* _Task to carry out_
Beginning at the line that contains "hex2='9a8b76', scale=1.5, spec=.6)", transcribe the remaining lines of the listing exactly; include the final line and omit everything before.

::::

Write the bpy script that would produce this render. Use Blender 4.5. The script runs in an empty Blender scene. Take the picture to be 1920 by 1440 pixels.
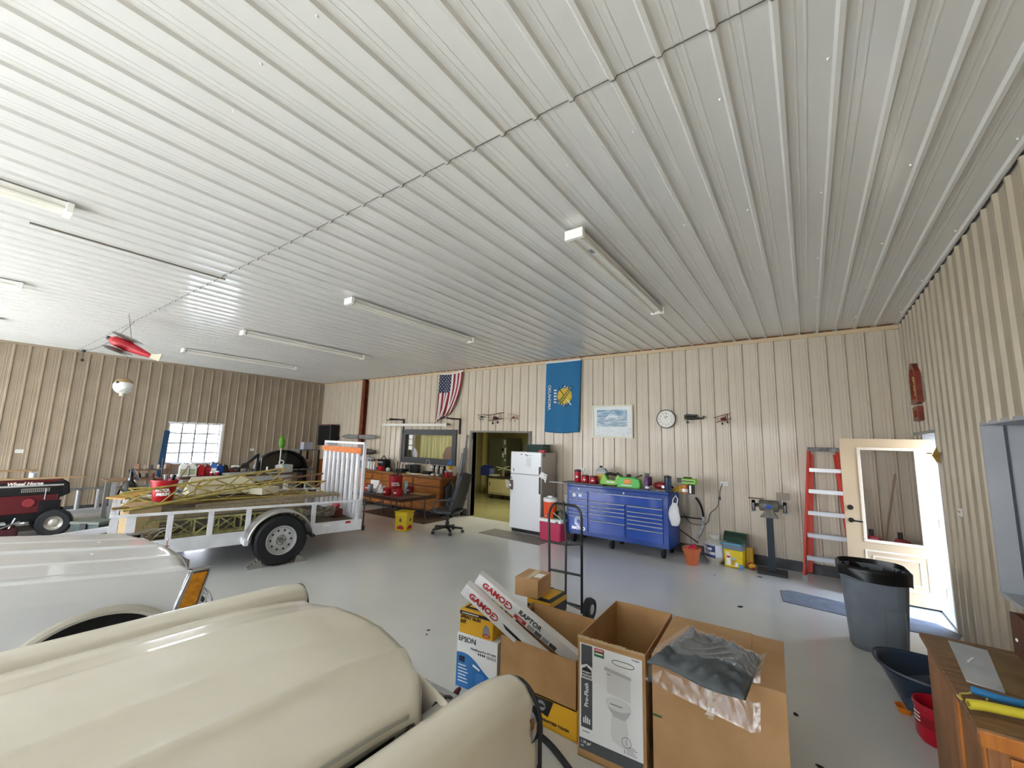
import bpy, bmesh, math, random
from mathutils import Vector, Matrix, Euler
PI = math.pi
sc = bpy.context.scene
col = sc.collection
rnd = random.Random(7)

# ------------------------------------------------------------ camera, sky, sun, exposure
EYE = Vector((0.0, 0.0, 1.83))
FPX = 772.1
def cam_axes(pitch=0.1377, roll=0.0274, yaw=0.6215):
    ca, sa = math.cos(pitch), math.sin(pitch); cb, sb = math.cos(roll), math.sin(roll)
    right = Vector((1, 0, 0)); fwd = Vector((0, ca, sa)); up = Vector((0, -sa, ca))
    Rz = Matrix.Rotation(yaw, 3, 'Z')
    return Rz @ (cb*right + sb*up), Rz @ (cb*up - sb*right), Rz @ fwd
AX, AU, AF = cam_axes()
cam = bpy.data.objects.new('camera', bpy.data.cameras.new('camera'))
col.objects.link(cam)
cam.matrix_world = Matrix.Translation(EYE) @ Matrix((AX, AU, -AF)).transposed().to_4x4()
cam.data.sensor_width = 36; cam.data.lens = FPX/1920*36; cam.data.clip_start = 0.05; cam.data.clip_end = 300
sc.camera = cam
sc.view_settings.view_transform = 'Standard'; sc.view_settings.look = 'None'
sc.view_settings.gamma = 1; sc.view_settings.use_curve_mapping = False
sc.view_settings.exposure = 1.68
sc.cycles.use_denoising = True
sc.cycles.max_bounces = 10; sc.cycles.diffuse_bounces = 6; sc.cycles.glossy_bounces = 4
sc.cycles.transparent_max_bounces = 12; sc.cycles.sample_clamp_indirect = 8
w = bpy.data.worlds.new('sky'); sc.world = w; w.use_nodes = True
nt = w.node_tree; bg = nt.nodes['Background']
tc = nt.nodes.new('ShaderNodeTexCoord'); sp = nt.nodes.new('ShaderNodeSeparateXYZ'); cr = nt.nodes.new('ShaderNodeValToRGB')
nt.links.new(tc.outputs['Generated'], sp.inputs[0]); nt.links.new(sp.outputs['Z'], cr.inputs[0])
cr.color_ramp.elements[0].position = 0.0; cr.color_ramp.elements[0].color = (0.95, 0.97, 1.0, 1)
cr.color_ramp.elements[1].position = 0.7; cr.color_ramp.elements[1].color = (0.45, 0.62, 0.95, 1)
nt.links.new(cr.outputs[0], bg.inputs[0]); bg.inputs[1].default_value = 4.8
sun = bpy.data.objects.new('sun', bpy.data.lights.new('sun', 'SUN')); col.objects.link(sun)
sun.data.energy = 8.5; sun.data.angle = 0.02; sun.data.color = (1, 0.95, 0.87)
sun.rotation_euler = Vector((0.15, 0.77, -0.62)).to_track_quat('-Z', 'Y').to_euler()

# pixel of the 1920x1440 frame -> point on a plane of the room
def ray(px, py):
    return AX*((px-960)/FPX) + AU*((720-py)/FPX) + AF
def atZ(px, py, z=0.0): d = ray(px, py); return EYE + d*((z-EYE.z)/d.z)
def atY(px, py, y): d = ray(px, py); return EYE + d*(y/d.y)
def atX(px, py, x): d = ray(px, py); return EYE + d*(x/d.x)

# ------------------------------------------------------------ materials
def lin(h):
    h = h.lstrip('#'); v = [int(h[i:i+2], 16)/255 for i in (0, 2, 4)]
    return tuple(c/12.92 if c <= .04045 else ((c+.055)/1.055)**2.4 for c in v) + (1,)
MATS = {}
def mat(name, hexc, rough=.5, metal=0., hex2=None, scale=6., stretch=(1, 1, 1), detail=4., bump=0., bscale=None,
        coat=0., alpha=1., trans=0., emit=0., spec=.5, lo=.35, hi=.65, sheen=0., ior=1.45):
    if name in MATS: return MATS[name]
    m = bpy.data.materials.new(name); m.use_nodes = True; MATS[name] = m
    n = m.node_tree.nodes; L = m.node_tree.links.new; b = n['Principled BSDF']
    b.inputs['Base Color'].default_value = lin(hexc); b.inputs['Roughness'].default_value = rough
    b.inputs['Metallic'].default_value = metal; b.inputs['Coat Weight'].default_value = coat
    b.inputs['Coat Roughness'].default_value = .06
    b.inputs['Specular IOR Level'].default_value = spec; b.inputs['IOR'].default_value = ior
    b.inputs['Alpha'].default_value = alpha; b.inputs['Transmission Weight'].default_value = trans
    b.inputs['Sheen Weight'].default_value = sheen
    if emit: b.inputs['Emission Color'].default_value = lin(hexc); b.inputs['Emission Strength'].default_value = emit
    m.diffuse_color = lin(hexc)
    if hex2 or bump:
        t = n.new('ShaderNodeTexCoord'); mp = n.new('ShaderNodeMapping'); mp.inputs['Scale'].default_value = stretch
        L(t.outputs['Object'], mp.inputs[0])
    if hex2:
        nz = n.new('ShaderNodeTexNoise'); nz.inputs['Scale'].default_value = scale; nz.inputs['Detail'].default_value = detail
        L(mp.outputs[0], nz.inputs['Vector'])
        rp = n.new('ShaderNodeValToRGB'); rp.color_ramp.elements[0].position = lo; rp.color_ramp.elements[1].position = hi
        rp.color_ramp.elements[0].color = lin(hexc); rp.color_ramp.elements[1].color = lin(hex2)
        L(nz.outputs[0], rp.inputs[0]); L(rp.outputs[0], b.inputs['Base Color'])
    if bump:
        nb = n.new('ShaderNodeTexNoise'); nb.inputs['Scale'].default_value = bscale or scale*4; nb.inputs['Detail'].default_value = 3
        L(mp.outputs[0], nb.inputs['Vector'])
        bp = n.new('ShaderNodeBump'); bp.inputs['Strength'].default_value = bump; bp.inputs['Distance'].default_value = .01
        L(nb.outputs[0], bp.inputs['Height']); L(bp.outputs[0], b.inputs['Normal'])
    return m
def glassmat(name, tint='ffffff', rough=.02, base=.05, ior=1.5, haze=0.):
    m = bpy.data.materials.new(name); m.use_nodes = True; MATS[name] = m; n = m.node_tree.nodes; L = m.node_tree.links.new
    n.remove(n['Principled BSDF']); o = n['Material Output']; t = n.new('ShaderNodeBsdfTransparent'); t.inputs[0].default_value = lin(tint)
    g = n.new('ShaderNodeBsdfGlossy'); g.inputs['Roughness'].default_value = rough; f = n.new('ShaderNodeFresnel'); f.inputs[0].default_value = ior
    a = n.new('ShaderNodeMath'); a.operation = 'ADD'; a.inputs[1].default_value = base; a.use_clamp = True
    x = n.new('ShaderNodeMixShader'); L(f.outputs[0], a.inputs[0]); ge = n.new('ShaderNodeNewGeometry'); iv = n.new('ShaderNodeMath'); iv.operation = 'SUBTRACT'; iv.inputs[0].default_value = 1; L(ge.outputs['Backfacing'], iv.inputs[1]); mu = n.new('ShaderNodeMath'); mu.operation = 'MULTIPLY'; L(a.outputs[0], mu.inputs[0]); L(iv.outputs[0], mu.inputs[1]); L(mu.outputs[0], x.inputs[0]); L(t.outputs[0], x.inputs[1]); L(g.outputs[0], x.inputs[2])
    out = x.outputs[0]
    if haze:
        d = n.new('ShaderNodeBsdfDiffuse'); d.inputs[0].default_value = lin('e8e8ea'); y = n.new('ShaderNodeMixShader'); y.inputs[0].default_value = haze
        L(out, y.inputs[1]); L(d.outputs[0], y.inputs[2]); out = y.outputs[0]
    L(out, o.inputs[0]); m.diffuse_color = lin(tint); return m
WH = mat('white_plastic', 'e4e5e4', .35)
BK = mat('black_plastic', '141516', .4)
BKM = mat('black_painted_steel', '101113', .28)
RUB = mat('black_rubber', '17181a', .75, hex2='222325', scale=30)
RED = mat('red_plastic', 'b3122a', .35)
RED2 = mat('red_ceramic_paint', 'a8121f', .3)
STEEL = mat('galvanised_steel', 'b9bcc0', .35, .85, hex2='9a9da2', scale=8)
CHR = mat('chrome', 'd8dadd', .12, 1.)
ALU = mat('aluminium', 'c6c8cb', .34, .7)
CARD = mat('cardboard', 'b08a5e', .85, hex2='a47d52', scale=5, bump=.05, bscale=120)
CARD2 = mat('cardboard_light', 'b9936a', .85, hex2='ad875c', scale=4, bump=.05, bscale=120)
OAK = mat('oak_veneer', 'a8662f', .45, hex2='8a4d1f', scale=5, stretch=(1, 1, 9), detail=6)
OAKH = mat('oak_veneer_flat', 'a8662f', .45, hex2='8a4d1f', scale=5, stretch=(9, 1, 1), detail=6)
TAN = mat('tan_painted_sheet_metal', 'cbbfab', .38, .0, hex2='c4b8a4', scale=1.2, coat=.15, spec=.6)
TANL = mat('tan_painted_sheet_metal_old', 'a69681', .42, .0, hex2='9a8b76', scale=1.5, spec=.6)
CEIL = mat('white_painted_sheet_metal', 'd8d7d1', .24, .0, hex2='d5d4ce', scale=.8, spec=.75, coat=.2)
PAPER = mat('paper', 'eceae4', .8)
GREYP = mat('grey_plastic', '5e666b', .45)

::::

* _Exercise result_
TANL = mat('tan_painted_sheet_metal_old', 'a69681', .42, .0, hex2='9a8b76', scale=1.5, spec=.6)
CEIL = mat('white_painted_sheet_metal', 'd8d7d1', .24, .0, hex2='d5d4ce', scale=.8, spec=.75, coat=.2)
PAPER = mat('paper', 'eceae4', .8)
GREYP = mat('grey_plastic', '5e666b', .45)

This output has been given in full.